## SOURCE MATERIAL
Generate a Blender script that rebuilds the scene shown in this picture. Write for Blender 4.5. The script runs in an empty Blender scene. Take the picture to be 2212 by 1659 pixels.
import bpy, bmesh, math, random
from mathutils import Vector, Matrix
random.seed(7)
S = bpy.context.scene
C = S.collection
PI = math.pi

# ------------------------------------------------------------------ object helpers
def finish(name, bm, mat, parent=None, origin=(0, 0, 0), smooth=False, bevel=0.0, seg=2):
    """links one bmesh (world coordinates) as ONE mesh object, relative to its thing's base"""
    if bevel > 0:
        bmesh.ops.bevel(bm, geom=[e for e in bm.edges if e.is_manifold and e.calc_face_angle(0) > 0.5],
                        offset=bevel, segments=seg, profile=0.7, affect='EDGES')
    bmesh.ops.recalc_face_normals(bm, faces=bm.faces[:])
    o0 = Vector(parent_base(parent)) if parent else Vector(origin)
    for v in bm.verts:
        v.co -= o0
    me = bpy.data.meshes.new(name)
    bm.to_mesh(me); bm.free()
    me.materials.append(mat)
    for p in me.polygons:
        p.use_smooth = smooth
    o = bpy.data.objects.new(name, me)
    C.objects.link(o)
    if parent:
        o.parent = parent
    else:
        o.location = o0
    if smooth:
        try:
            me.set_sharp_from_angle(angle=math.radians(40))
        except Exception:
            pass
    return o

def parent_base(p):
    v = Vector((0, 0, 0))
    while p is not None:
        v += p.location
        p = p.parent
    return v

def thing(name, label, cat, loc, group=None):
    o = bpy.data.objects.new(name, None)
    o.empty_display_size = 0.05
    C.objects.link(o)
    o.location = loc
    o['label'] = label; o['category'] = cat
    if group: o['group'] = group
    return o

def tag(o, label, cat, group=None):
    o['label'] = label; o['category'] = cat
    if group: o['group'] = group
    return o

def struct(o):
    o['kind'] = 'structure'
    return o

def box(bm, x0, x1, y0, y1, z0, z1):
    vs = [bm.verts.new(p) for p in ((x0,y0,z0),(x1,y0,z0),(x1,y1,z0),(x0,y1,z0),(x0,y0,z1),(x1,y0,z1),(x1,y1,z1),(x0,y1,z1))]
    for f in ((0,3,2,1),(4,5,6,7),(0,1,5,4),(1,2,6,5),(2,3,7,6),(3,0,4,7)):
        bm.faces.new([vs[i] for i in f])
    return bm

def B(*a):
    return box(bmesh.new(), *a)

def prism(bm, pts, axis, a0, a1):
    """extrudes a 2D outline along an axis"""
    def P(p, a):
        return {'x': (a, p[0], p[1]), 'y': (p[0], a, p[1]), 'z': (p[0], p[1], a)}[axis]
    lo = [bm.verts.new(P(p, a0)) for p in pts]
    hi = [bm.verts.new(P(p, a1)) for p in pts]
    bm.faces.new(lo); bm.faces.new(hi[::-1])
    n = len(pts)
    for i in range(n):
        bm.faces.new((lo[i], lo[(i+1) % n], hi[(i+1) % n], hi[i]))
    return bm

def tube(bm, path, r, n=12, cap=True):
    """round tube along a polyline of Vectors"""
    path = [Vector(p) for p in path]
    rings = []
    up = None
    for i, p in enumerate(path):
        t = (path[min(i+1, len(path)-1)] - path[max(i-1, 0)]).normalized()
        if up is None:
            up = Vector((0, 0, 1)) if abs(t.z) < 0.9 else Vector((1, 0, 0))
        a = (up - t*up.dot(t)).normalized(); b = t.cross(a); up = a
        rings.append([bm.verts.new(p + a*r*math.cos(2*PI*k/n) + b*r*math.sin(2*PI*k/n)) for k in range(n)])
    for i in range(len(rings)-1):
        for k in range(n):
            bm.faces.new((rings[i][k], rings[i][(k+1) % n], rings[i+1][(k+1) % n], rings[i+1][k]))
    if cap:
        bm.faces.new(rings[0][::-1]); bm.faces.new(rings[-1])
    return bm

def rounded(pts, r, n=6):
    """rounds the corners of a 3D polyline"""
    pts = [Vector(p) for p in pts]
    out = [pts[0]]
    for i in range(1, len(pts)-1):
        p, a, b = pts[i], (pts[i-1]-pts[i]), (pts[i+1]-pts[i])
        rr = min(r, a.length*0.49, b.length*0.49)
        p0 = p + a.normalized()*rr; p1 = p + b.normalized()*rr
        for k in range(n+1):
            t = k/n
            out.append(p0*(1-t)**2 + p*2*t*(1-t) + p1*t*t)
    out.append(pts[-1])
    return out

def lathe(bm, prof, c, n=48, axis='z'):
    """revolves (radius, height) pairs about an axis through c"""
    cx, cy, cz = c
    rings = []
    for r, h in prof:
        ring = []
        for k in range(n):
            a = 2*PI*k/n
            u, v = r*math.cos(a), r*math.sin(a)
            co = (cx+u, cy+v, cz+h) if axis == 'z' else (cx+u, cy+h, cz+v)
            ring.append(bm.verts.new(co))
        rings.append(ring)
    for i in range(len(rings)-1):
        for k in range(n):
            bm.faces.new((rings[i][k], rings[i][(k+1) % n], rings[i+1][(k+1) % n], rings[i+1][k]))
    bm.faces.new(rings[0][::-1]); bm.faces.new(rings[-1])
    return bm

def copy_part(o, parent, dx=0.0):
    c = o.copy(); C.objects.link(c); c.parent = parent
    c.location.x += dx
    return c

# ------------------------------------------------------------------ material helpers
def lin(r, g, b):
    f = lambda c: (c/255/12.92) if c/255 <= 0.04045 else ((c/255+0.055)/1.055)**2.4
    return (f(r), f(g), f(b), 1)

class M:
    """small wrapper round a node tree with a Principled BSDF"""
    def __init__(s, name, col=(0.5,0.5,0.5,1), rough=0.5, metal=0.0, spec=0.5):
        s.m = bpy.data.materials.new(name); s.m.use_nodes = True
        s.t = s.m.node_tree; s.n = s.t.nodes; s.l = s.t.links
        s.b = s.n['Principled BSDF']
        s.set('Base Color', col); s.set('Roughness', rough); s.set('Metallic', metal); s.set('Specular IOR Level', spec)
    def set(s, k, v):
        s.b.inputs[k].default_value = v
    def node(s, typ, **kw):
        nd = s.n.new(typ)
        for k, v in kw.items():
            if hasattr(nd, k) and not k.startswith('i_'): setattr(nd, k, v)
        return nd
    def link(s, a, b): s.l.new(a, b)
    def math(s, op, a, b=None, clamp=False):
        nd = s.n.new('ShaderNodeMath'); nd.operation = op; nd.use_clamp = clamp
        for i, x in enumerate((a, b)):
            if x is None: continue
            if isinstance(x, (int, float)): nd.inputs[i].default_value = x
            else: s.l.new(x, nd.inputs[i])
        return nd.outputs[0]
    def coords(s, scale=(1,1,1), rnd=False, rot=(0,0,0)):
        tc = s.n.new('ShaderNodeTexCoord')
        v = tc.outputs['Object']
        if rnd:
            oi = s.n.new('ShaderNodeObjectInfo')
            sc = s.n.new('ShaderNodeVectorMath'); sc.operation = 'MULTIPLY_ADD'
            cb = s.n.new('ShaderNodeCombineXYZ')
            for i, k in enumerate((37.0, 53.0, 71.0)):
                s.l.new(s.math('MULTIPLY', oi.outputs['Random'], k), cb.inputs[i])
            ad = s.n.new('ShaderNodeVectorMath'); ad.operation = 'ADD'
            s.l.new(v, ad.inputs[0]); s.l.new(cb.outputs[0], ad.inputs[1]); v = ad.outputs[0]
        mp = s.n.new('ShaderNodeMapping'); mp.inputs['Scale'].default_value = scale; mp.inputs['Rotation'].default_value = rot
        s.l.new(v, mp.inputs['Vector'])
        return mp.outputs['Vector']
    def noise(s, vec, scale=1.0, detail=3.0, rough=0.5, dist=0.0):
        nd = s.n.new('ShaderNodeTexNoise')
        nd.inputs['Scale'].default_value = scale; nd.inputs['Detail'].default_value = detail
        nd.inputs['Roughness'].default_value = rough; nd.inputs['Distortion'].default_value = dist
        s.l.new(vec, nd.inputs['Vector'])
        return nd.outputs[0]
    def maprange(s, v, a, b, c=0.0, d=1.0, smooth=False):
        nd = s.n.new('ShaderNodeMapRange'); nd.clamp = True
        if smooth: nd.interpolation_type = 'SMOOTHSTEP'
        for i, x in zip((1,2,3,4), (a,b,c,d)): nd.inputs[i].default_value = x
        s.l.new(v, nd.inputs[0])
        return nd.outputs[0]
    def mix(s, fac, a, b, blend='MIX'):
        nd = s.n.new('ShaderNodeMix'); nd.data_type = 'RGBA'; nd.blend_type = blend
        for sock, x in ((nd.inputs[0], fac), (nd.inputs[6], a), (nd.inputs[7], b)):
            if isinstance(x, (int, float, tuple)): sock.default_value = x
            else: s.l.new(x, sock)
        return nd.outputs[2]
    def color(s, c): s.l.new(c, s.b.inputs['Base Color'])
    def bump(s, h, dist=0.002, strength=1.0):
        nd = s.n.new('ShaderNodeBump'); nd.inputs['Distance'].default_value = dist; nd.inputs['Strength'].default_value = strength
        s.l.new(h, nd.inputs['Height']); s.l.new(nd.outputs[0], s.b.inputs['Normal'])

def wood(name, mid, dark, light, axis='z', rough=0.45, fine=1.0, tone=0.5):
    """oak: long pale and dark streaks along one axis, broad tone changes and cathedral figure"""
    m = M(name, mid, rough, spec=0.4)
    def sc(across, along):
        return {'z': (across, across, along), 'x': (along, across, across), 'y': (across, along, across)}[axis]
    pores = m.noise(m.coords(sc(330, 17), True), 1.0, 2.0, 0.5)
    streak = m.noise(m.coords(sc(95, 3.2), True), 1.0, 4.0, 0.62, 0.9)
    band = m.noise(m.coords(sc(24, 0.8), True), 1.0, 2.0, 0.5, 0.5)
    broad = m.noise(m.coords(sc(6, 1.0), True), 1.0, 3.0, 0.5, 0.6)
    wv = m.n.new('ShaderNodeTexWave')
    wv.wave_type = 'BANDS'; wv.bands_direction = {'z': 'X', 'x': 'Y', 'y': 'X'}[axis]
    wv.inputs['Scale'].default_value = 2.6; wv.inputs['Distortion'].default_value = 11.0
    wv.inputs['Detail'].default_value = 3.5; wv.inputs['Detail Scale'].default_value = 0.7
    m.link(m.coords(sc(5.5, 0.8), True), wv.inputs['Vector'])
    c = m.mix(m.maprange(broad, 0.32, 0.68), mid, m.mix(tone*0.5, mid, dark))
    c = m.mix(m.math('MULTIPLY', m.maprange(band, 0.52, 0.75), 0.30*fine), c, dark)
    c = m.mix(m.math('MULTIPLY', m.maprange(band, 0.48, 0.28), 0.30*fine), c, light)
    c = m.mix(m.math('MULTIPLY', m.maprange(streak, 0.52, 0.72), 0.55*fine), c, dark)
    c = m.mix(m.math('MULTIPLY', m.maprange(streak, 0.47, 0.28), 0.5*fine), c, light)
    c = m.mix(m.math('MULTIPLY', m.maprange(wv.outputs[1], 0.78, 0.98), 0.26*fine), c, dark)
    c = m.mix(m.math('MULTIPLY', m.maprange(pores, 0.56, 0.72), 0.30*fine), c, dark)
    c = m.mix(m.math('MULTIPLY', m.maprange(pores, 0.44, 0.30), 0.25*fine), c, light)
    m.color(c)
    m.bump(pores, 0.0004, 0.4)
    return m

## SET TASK
What is needed is an exact copy of the lines from the start of the listing through the line where "PI = math.pi" sits, please, both end lines included and nothing more.

## ANSWER FOR THIS EXERCISE
Generate a Blender script that rebuilds the scene shown in this picture. Write for Blender 4.5. The script runs in an empty Blender scene. Take the picture to be 2212 by 1659 pixels.
import bpy, bmesh, math, random
from mathutils import Vector, Matrix
random.seed(7)
S = bpy.context.scene
C = S.collection
PI = math.pi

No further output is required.